A potential mining mega-merger has been stopped in its tracks after BHP confirmed it would not be making a bid for Anglo American.
Australia’s BHP said on Wednesday afternoon that it had been unable to reach an agreement with the rival miner over specific issues.
The companies have been in talks over a deal worth almost £39 billion since Wednesday May 22 amid efforts to agree on the structure for a potential takeover.
BPH had a deadline of 5pm on Wednesday to make a firm offer or walk away from takeover talks.
Mr Henry was referring to BHP’s requirement, in its takeover approaches, for its rival to spin off its South African operations, resulting in heavy criticism from the government in Pretoria.
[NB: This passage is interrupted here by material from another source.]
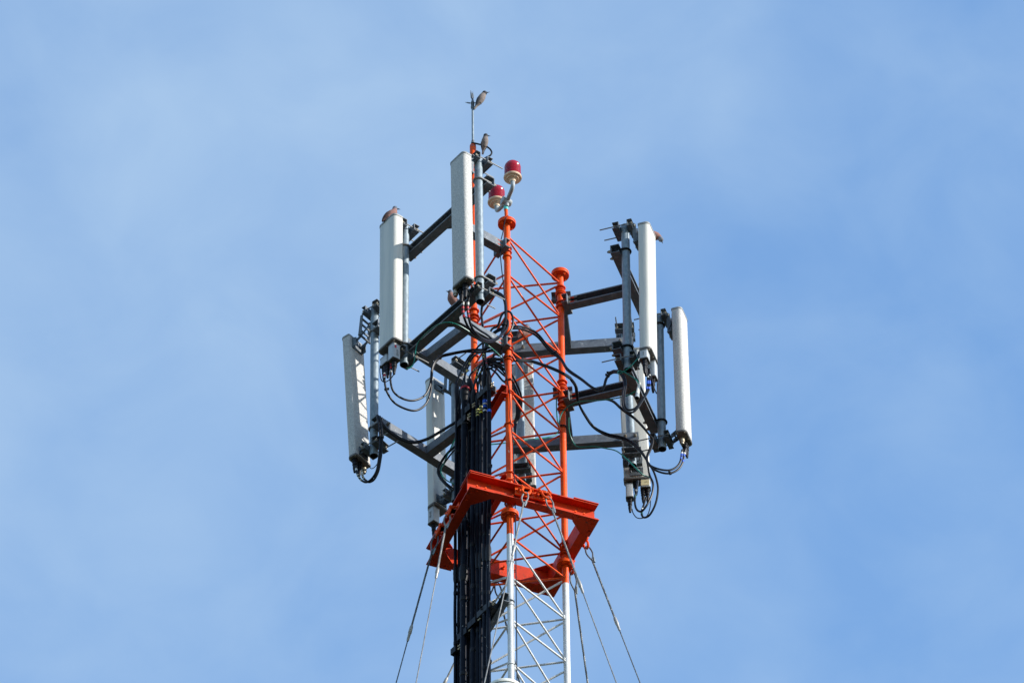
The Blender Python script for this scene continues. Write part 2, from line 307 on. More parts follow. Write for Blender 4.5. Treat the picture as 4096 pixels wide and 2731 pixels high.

Anglo American also opposed this.
Mr Henry added: “We remain of the view that our proposal was the most effective structure to deliver value for Anglo American shareholders, and we are confident that, working together with Anglo American, we could have obtained all required regulatory approvals, including in South Africa.”
In response to BHP abandoning the possible bid, Anglo American’s chairman Stuart Chambers said: “Anglo American has set out a clear pathway to accelerate delivery of its strategy and to unlock significant value for its shareholders.
“Our shareholders will benefit from value transparency and undiluted exposure to a simpler portfolio of world-class assets, consistently stronger operational performance, and highly attractive growth in copper, premium iron ore and crop nutrients.”
The FTSE 100-listed company is “fully focused” on achieving its plans to boost value “at pace”, he added.
A mega-merger between the two companies would have created the biggest copper miner in the world, with 10% of global output.
Anglo American’s vast reserves of copper are a key driver of the interest in the business, as the mineral is an important building block for low-carbon technologies such as solar farms and electric cars.
Earlier this month, Anglo American announced plans to break up major parts of the business and heavily slow down its development of a £7 billion North Yorkshire fertiliser mine.